Excerpt from a dataset
....................

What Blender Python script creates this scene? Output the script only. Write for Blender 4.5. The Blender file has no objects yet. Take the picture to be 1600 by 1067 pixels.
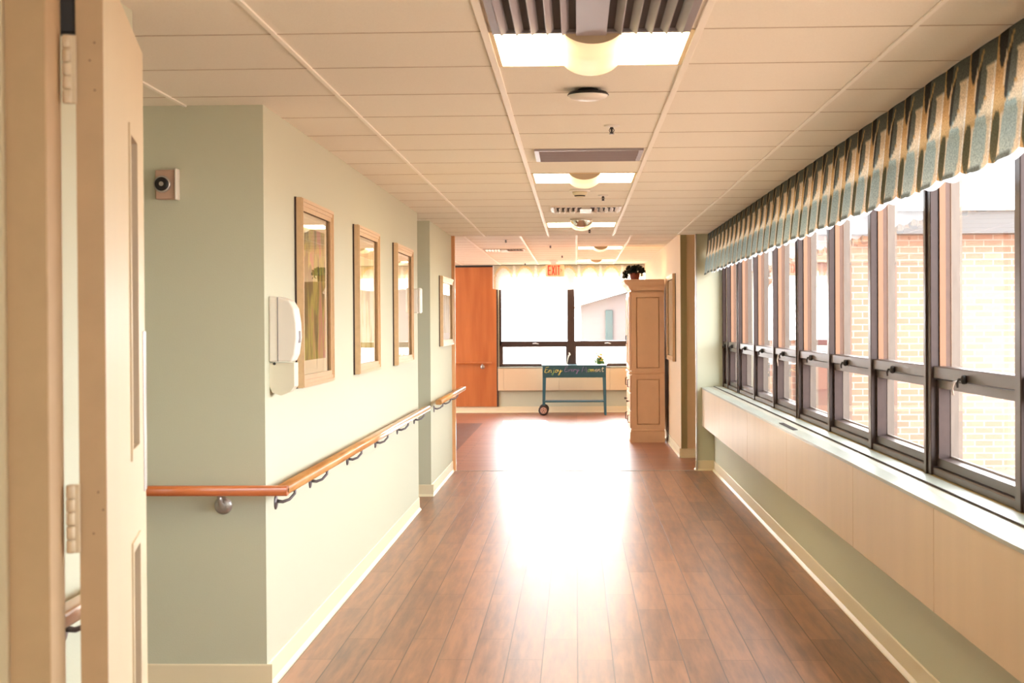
import bpy, bmesh, math, random
from mathutils import Vector, Matrix, Euler
random.seed(4)
SC = bpy.context.scene
COL = SC.collection
F = 2488.0            # focal length in pixels of the 1600 px wide frame
CAM_H, CEIL, CEIL2 = 1.45, 2.33, 2.43

# ------------------------------------------------------------------ camera, sky, sun, exposure
cam_d = bpy.data.cameras.new('camera'); cam = bpy.data.objects.new('camera', cam_d); COL.objects.link(cam)
cam_d.sensor_width = 36.0; cam_d.lens = F * 36.0 / 1600.0
cam_d.clip_start = 0.05; cam_d.clip_end = 400
yaw = math.atan(100 / F); pitch = math.atan(26.5 / F); roll = math.radians(0.33)
cam.location = (0, 0, CAM_H)
m = Matrix.Rotation(yaw, 4, 'Z') @ Matrix.Rotation(math.pi / 2 - pitch, 4, 'X') @ Matrix.Rotation(-roll, 4, 'Z')
cam.rotation_euler = m.to_euler()
SC.camera = cam
cam_d.dof.use_dof = True; cam_d.dof.focus_distance = 10.0; cam_d.dof.aperture_fstop = 9.0
SC.view_settings.view_transform = 'Standard'; SC.view_settings.look = 'None'
SC.view_settings.exposure = 1.2; SC.view_settings.gamma = 1.0; SC.view_settings.use_curve_mapping = False

w = bpy.data.worlds.new('sky'); SC.world = w; w.use_nodes = True
bg = w.node_tree.nodes['Background']
bg.inputs[0].default_value = (0.92, 0.965, 1.0, 1); # the sky is brighter on the sun's side
_n = w.node_tree.nodes; _l = w.node_tree.links
_tc = _n.new('ShaderNodeTexCoord'); _sp = _n.new('ShaderNodeSeparateXYZ'); _mx = _n.new('ShaderNodeMath'); _mx.operation = 'MAXIMUM'; _mx.inputs[1].default_value = 0
_pw = _n.new('ShaderNodeMath'); _pw.operation = 'POWER'; _pw.inputs[1].default_value = 5
_ma = _n.new('ShaderNodeMath'); _ma.operation = 'MULTIPLY_ADD'; _ma.inputs[1].default_value = 9.0; _ma.inputs[2].default_value = 5.4
_l.new(_tc.outputs['Generated'], _sp.inputs[0]); _l.new(_sp.outputs['Y'], _mx.inputs[0]); _l.new(_mx.outputs[0], _pw.inputs[0]); _l.new(_pw.outputs[0], _ma.inputs[0]); _l.new(_ma.outputs[0], bg.inputs[1])

sun_d = bpy.data.lights.new('sun', 'SUN'); sun = bpy.data.objects.new('sun', sun_d); COL.objects.link(sun)
sun_d.energy = 30; sun_d.angle = math.radians(1.2); sun_d.color = (1, .93, .82)
sun.rotation_euler = Vector((0.05, -0.94, -0.32)).to_track_quat('-Z', 'Y').to_euler()
sun.location = (0, 30, 12)

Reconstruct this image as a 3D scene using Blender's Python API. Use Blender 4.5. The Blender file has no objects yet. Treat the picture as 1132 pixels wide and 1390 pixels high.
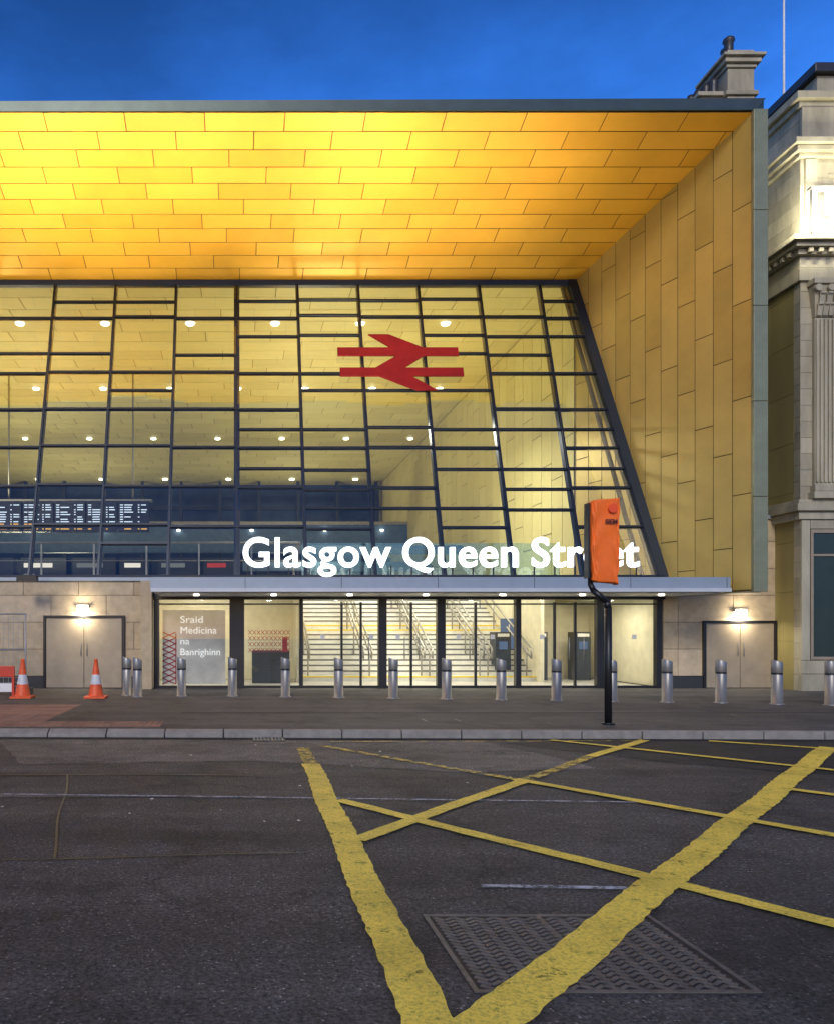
import bpy, bmesh, math, random
from mathutils import Vector, Matrix
random.seed(7)
scene = bpy.context.scene
COL = scene.collection

# ------------------------------------------------------------------ materials
def new_mat(name):
    m = bpy.data.materials.new(name); m.use_nodes = True
    nt = m.node_tree; nt.nodes.clear()
    return m, nt, nt.nodes, nt.links

def mat(name, c, rough=0.6, metal=0.0, var=0.12, scale=3.0, bump=0.0, bscale=40.0, emit=None, estr=0.0, spec=0.5, streak=False):
    m, nt, N, L = new_mat(name)
    out = N.new('ShaderNodeOutputMaterial'); b = N.new('ShaderNodeBsdfPrincipled')
    L.new(b.outputs[0], out.inputs[0])
    tc = N.new('ShaderNodeTexCoord')
    no = N.new('ShaderNodeTexNoise'); no.inputs['Scale'].default_value = scale; no.inputs['Detail'].default_value = 6
    no.inputs['Roughness'].default_value = 0.65
    if streak:
        mp = N.new('ShaderNodeMapping'); mp.inputs['Scale'].default_value = (1, 1, 0.25)
        L.new(tc.outputs['Object'], mp.inputs[0]); L.new(mp.outputs[0], no.inputs['Vector'])
    else:
        L.new(tc.outputs['Object'], no.inputs['Vector'])
    rp = N.new('ShaderNodeValToRGB')
    rp.color_ramp.elements[0].position = 0.3; rp.color_ramp.elements[1].position = 0.7
    rp.color_ramp.elements[0].color = (*[x*(1-var) for x in c], 1)
    rp.color_ramp.elements[1].color = (*[min(1, x*(1+var)) for x in c], 1)
    L.new(no.outputs['Fac'], rp.inputs[0]); L.new(rp.outputs[0], b.inputs['Base Color'])
    b.inputs['Roughness'].default_value = rough; b.inputs['Metallic'].default_value = metal
    b.inputs['Specular IOR Level'].default_value = spec
    if bump > 0:
        n2 = N.new('ShaderNodeTexNoise'); n2.inputs['Scale'].default_value = bscale; n2.inputs['Detail'].default_value = 4
        L.new(tc.outputs['Object'], n2.inputs['Vector'])
        bp = N.new('ShaderNodeBump'); bp.inputs['Strength'].default_value = bump; bp.inputs['Distance'].default_value = 0.01
        L.new(n2.outputs['Fac'], bp.inputs['Height']); L.new(bp.outputs[0], b.inputs['Normal'])
    if emit:
        b.inputs['Emission Color'].default_value = (*emit, 1); b.inputs['Emission Strength'].default_value = estr
    return m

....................

--- DESCRIPTION OF THE TASK ---
Return each full line of the entries that contains the word "scene".

--- ANSWER TO THE TASK ---
What Blender Python script creates this scene? Output the script only. Write for Blender 4.5. The Blender file has no objects yet. Take the picture to be 1600 by 1067 pixels.
SC = bpy.context.scene
Reconstruct this image as a 3D scene using Blender's Python API. Use Blender 4.5. The Blender file has no objects yet. Treat the picture as 1132 pixels wide and 1390 pixels high.
scene = bpy.context.scene
COL = scene.collection